**Data lines:**
__________
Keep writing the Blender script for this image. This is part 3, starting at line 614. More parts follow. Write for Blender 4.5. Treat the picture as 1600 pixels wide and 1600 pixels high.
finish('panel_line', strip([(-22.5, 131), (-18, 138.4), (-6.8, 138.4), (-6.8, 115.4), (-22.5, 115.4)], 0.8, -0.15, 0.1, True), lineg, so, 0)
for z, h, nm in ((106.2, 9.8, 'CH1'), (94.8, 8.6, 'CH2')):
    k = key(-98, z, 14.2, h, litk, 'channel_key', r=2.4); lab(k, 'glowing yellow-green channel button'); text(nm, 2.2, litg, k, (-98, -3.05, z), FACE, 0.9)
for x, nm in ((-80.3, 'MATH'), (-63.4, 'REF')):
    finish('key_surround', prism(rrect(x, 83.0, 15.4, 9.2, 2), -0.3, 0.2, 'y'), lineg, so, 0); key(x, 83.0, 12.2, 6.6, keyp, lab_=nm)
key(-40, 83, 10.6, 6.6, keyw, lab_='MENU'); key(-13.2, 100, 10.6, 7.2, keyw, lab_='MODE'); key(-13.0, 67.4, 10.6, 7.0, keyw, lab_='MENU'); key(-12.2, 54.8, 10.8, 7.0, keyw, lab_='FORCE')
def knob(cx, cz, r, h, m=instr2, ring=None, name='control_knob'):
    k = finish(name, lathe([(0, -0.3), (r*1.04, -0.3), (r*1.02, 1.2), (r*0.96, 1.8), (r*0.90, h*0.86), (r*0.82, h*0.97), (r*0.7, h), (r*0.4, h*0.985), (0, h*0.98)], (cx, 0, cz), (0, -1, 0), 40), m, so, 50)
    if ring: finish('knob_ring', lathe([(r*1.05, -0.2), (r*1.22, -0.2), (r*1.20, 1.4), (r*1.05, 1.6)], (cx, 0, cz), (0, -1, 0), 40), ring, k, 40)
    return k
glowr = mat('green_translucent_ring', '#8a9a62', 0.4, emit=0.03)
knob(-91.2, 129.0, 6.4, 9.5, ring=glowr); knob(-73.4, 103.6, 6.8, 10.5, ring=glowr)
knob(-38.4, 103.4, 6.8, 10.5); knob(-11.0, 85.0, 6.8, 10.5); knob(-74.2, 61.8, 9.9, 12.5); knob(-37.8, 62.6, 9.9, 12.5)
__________
**Written instruction:**
Repeat back the data above, exact to the last character.

**Solution to the problem:**
Keep writing the Blender script for this image. This is part 3, starting at line 614. More parts follow. Write for Blender 4.5. Treat the picture as 1600 pixels wide and 1600 pixels high.
finish('panel_line', strip([(-22.5, 131), (-18, 138.4), (-6.8, 138.4), (-6.8, 115.4), (-22.5, 115.4)], 0.8, -0.15, 0.1, True), lineg, so, 0)
for z, h, nm in ((106.2, 9.8, 'CH1'), (94.8, 8.6, 'CH2')):
    k = key(-98, z, 14.2, h, litk, 'channel_key', r=2.4); lab(k, 'glowing yellow-green channel button'); text(nm, 2.2, litg, k, (-98, -3.05, z), FACE, 0.9)
for x, nm in ((-80.3, 'MATH'), (-63.4, 'REF')):
    finish('key_surround', prism(rrect(x, 83.0, 15.4, 9.2, 2), -0.3, 0.2, 'y'), lineg, so, 0); key(x, 83.0, 12.2, 6.6, keyp, lab_=nm)
key(-40, 83, 10.6, 6.6, keyw, lab_='MENU'); key(-13.2, 100, 10.6, 7.2, keyw, lab_='MODE'); key(-13.0, 67.4, 10.6, 7.0, keyw, lab_='MENU'); key(-12.2, 54.8, 10.8, 7.0, keyw, lab_='FORCE')
def knob(cx, cz, r, h, m=instr2, ring=None, name='control_knob'):
    k = finish(name, lathe([(0, -0.3), (r*1.04, -0.3), (r*1.02, 1.2), (r*0.96, 1.8), (r*0.90, h*0.86), (r*0.82, h*0.97), (r*0.7, h), (r*0.4, h*0.985), (0, h*0.98)], (cx, 0, cz), (0, -1, 0), 40), m, so, 50)
    if ring: finish('knob_ring', lathe([(r*1.05, -0.2), (r*1.22, -0.2), (r*1.20, 1.4), (r*1.05, 1.6)], (cx, 0, cz), (0, -1, 0), 40), ring, k, 40)
    return k
glowr = mat('green_translucent_ring', '#8a9a62', 0.4, emit=0.03)
knob(-91.2, 129.0, 6.4, 9.5, ring=glowr); knob(-73.4, 103.6, 6.8, 10.5, ring=glowr)
knob(-38.4, 103.4, 6.8, 10.5); knob(-11.0, 85.0, 6.8, 10.5); knob(-74.2, 61.8, 9.9, 12.5); knob(-37.8, 62.6, 9.9, 12.5)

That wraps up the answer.